На рынке есть сильные системные лоббисты. Это люди, которые научились в нужный момент и в нужном месте качественно подавать информацию лицам, принимающим решения. А поскольку эти лица, принимающие решения, понимают, что у Минэнерго недостаточно силы, чтобы противостоять системному лоббизму, и, главное, нет долгосрочной стратегии, которую можно было бы нарушить, постоянно «подкручивают краник». Сегодня пришли металлурги, заявили: «Наша сила в плавках». Им подкрутили. Завтра — железнодорожники, им подкрутили. Потом приходит малый и средний бизнес, жалуется — краник обратно открутили. И пока в отношении инфраструктуры не принято комплексное системное решение, проблема сохранится.
А что нужно сделать, чтобы регуляторы могли противостоять лоббизму? Как должна выглядеть священная корова долгосрочной стратегии? Федеральный конституционный закон принимать?
Нет, вы говорите про инструментарий, а я — про методологию. Сначала с участием профессионального сообщества, потребителей проводится форсайт-проект, на основе этого принимается долгосрочная «дорожная карта» по развитию электро — и теплоэнергетики, например, до 2030 года. Ее утвердили и определили целевые показатели. Если вы посмотрите ту же «дорожную карту» Агентства стратегических инициатив (АСИ) по упрощению доступа к энергетической инфраструктуре (техприсоединению к сетям), вы увидите четкие показатели по срокам и стоимости присоединения, и уже понятно, к чему мы движемся. То же самое должно быть в электроэнергетике в целом: имеем один общий большой документ, в котором указаны контрольные точки, остальные документы — оформители этих взаимоотношений. Иначе рынок получается кривым.

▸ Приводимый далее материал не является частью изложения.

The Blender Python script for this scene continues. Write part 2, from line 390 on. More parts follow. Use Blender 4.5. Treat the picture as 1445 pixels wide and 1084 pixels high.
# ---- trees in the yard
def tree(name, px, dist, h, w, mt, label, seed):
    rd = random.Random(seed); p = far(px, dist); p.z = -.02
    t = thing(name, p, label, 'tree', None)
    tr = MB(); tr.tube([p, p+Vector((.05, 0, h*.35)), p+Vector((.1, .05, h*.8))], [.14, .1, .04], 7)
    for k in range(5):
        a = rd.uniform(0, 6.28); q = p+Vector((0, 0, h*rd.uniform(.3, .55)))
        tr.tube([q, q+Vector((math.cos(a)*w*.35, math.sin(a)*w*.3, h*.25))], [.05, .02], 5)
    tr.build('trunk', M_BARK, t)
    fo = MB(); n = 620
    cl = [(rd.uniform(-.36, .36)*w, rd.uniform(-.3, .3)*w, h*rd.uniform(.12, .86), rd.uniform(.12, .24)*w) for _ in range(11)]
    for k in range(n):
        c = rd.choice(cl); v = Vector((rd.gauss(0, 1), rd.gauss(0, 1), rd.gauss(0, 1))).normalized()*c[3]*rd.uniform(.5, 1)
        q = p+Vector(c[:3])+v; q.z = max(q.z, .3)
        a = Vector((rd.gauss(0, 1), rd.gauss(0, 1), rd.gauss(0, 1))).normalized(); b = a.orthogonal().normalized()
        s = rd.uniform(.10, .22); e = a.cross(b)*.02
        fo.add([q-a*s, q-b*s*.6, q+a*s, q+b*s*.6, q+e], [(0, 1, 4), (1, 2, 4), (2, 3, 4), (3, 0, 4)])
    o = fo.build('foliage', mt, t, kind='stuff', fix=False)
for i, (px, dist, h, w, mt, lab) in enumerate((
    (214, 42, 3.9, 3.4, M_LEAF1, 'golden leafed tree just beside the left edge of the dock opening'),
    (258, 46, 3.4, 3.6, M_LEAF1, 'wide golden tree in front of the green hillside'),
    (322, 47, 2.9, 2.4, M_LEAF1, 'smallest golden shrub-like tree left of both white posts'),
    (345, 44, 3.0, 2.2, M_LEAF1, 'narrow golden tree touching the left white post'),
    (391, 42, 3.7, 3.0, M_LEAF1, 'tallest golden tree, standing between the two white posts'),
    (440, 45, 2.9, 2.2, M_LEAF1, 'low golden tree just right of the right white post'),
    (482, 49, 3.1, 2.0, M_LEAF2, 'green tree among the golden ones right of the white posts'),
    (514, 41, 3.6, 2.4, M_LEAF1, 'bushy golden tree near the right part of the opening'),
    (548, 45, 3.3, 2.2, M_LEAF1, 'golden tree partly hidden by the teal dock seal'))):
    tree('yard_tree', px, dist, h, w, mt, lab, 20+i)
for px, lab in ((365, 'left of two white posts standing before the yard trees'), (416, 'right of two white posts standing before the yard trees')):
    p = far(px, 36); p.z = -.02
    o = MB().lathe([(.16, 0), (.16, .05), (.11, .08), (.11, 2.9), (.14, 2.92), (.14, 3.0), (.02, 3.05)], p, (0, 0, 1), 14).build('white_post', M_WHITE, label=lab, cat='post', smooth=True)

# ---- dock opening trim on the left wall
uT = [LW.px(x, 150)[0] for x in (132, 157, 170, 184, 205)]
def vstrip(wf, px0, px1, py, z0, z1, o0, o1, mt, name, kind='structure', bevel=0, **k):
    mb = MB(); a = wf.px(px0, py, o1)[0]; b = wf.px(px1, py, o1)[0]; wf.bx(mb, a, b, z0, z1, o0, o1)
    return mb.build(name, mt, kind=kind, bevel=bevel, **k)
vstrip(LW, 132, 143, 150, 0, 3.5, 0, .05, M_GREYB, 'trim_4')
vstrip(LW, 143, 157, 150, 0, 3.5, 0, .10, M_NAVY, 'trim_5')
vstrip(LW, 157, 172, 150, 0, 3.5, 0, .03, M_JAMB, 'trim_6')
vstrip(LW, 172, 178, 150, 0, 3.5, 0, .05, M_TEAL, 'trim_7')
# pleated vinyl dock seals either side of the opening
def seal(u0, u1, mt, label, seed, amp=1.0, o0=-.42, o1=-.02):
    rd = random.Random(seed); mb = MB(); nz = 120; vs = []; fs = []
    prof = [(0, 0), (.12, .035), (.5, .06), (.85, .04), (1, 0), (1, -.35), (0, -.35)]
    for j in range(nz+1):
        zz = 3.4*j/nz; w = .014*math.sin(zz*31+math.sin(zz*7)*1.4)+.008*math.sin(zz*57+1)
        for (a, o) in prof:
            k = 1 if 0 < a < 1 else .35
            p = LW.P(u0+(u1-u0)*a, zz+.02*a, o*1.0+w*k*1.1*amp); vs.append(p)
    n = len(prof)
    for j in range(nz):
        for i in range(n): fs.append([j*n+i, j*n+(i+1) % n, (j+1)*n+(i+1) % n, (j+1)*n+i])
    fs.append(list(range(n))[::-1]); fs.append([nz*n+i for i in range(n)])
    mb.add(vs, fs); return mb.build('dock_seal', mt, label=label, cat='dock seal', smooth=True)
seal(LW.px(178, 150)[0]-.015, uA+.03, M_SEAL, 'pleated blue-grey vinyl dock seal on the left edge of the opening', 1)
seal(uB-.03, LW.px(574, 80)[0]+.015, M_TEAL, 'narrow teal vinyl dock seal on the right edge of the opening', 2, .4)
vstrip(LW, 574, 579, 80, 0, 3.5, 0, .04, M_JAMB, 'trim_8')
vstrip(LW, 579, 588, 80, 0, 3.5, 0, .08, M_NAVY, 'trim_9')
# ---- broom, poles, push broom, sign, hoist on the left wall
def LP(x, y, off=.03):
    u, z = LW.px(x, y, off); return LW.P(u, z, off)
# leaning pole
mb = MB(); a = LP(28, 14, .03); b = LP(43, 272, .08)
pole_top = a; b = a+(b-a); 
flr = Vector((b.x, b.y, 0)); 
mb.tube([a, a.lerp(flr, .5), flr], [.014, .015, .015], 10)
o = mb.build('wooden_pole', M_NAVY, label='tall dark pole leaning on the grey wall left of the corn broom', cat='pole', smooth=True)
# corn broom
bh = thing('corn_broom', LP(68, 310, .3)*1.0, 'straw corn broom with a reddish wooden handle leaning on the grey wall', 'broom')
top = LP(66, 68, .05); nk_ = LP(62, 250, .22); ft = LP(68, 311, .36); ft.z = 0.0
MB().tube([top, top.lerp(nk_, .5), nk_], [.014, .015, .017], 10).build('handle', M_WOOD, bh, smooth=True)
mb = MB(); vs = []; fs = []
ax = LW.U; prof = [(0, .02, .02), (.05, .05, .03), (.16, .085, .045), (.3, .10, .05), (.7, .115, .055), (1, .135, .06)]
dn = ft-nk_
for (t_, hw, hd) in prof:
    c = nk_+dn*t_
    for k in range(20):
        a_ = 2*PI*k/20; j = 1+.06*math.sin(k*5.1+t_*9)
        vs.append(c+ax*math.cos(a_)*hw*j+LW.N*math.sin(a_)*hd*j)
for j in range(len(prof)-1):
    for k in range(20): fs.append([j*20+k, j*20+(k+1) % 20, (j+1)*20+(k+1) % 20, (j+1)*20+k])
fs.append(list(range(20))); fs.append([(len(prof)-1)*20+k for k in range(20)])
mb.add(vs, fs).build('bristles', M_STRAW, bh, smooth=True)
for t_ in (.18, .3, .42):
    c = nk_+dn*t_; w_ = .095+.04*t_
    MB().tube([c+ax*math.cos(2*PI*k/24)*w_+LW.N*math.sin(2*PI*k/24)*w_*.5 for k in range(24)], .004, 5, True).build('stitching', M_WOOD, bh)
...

Действовала ли подобная схема на практике в какой-либо из отраслей российской экономики? Хочется видеть какой-либо реальный пример.
По такой схеме продвигались крупные западные корпорации — Shell, Mobil, фармацевтические компании. Форсайт-проекты существуют уже давно: люди оценивают, как будет комплексно меняться мир и какое место они будут занимать в нем.
Но это зарубежные примеры на уровне частной корпорации. А в России и на уровне государства?
В России это будет новинкой. На сегодняшний день ноу-хау здесь только одно: то, что начали делать в рамках национальной предпринимательской инициативы АСИ. Это проведение таких мини-форсайтов. Фактически это площадка, где собираются профессиональные участники рынка, описывают свои пожелания, приглашают представителей федеральных органов власти. Вот пример: обсуждалось сокращение сроков строительства сетей. Там пока не получишь одну бумажку, не можешь получить следующую. Что мешает это запараллелить? Приходит представитель федерального органа власти, говорит, что на это согласование нужно 30 дней. Мы говорим: «Мы считаем, что нужно семь дней». «За семь, — говорят, — не успеем». Тогда объясните, почему нужно 30, по нашим данным, у вас 80% времени документ просто вылеживается на столе. И каждый чиновник должен получить свои ключевые показатели эффективности, и если он не справляется, то он увольняется. Иначе мы никогда не уложимся при том же строительстве линейных сетевых объектов до 150 кВт в положенные 180 дней, сейчас у нас в среднем на это уходит 316 дней, из которых только 45 — само строительство, а остальное — получение разрешений.
И так должно быть во всем: написали федеральный закон, вот у вас, у руководства отрасли, 15 лет и вот такие контрольные точки. А если вы в этот период, в контрольные точки, не достигнете результата, пусть приходит тот, кто сможет справиться.